Nouvelles écoles. Choix nouveaux ?

Tout le monde crie à l’explosion démographique en Communauté française. Les chiffres alarmants annoncent une surpopulation des écoles (et des crèches) pour les années à venir. Tout le monde y va du sien pour tenter de trouver des solutions pour caser ces bambins.

Bruxelles est constituée de quartiers aisés, mixtes et pauvres. Les migrations de nouveaux sédentaires, les restructurations de certains quartiers, l’envolée des prix du logement et la crise immobilière ont modifié ou renforcé les compositions de certains de ces quartiers. Les familles avec des enfants en bas âge préfèrent (ou n’ont pas trop le choix) rester en ville et tenter de garder la tête hors de l’eau. Les quartiers défavorisés permettent peu ou pas d’émancipation sociale ou économique.

Quelles nouvelles écoles ?

La question de la scolarité de ces publics – quels qu’ils soient – émule nos instances. Où créer ces établissements qui accueilleront les élèves ? Comment les gérer ? Quelles pédagogies ? Pour quels publics ? Autant de questions qui se doivent d’être débattues avant la mise en place d’infrastructures.

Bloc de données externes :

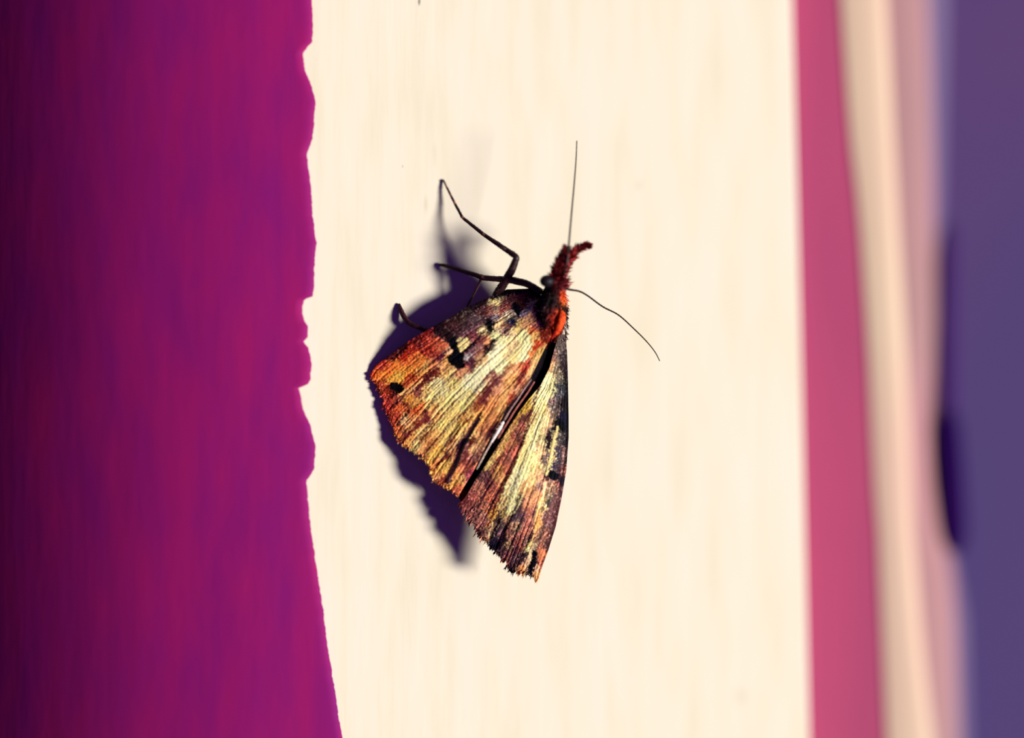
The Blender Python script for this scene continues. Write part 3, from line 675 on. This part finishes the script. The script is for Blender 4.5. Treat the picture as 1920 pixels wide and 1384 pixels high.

La tendance du moment voudrait que l’on ouvre des écoles à pédagogies particulières. Est-il encore utile de rappeler ce vers quoi tendent ces écoles ? Les écoles de type Decroly, l’Autre école accueillent un milieu assez aisé. Forcément, ces écoles parlent directement aux parents de ces milieux et ce sont les parents de ces milieux-là qui poussent pour la création d’écoles à pédagogies actives ou particulières. Pourtant, la problématique n’est pas tant le type d’école à ouvrir, mais plutôt quels moyens mettre en œuvre pour les élèves de milieux défavorisés.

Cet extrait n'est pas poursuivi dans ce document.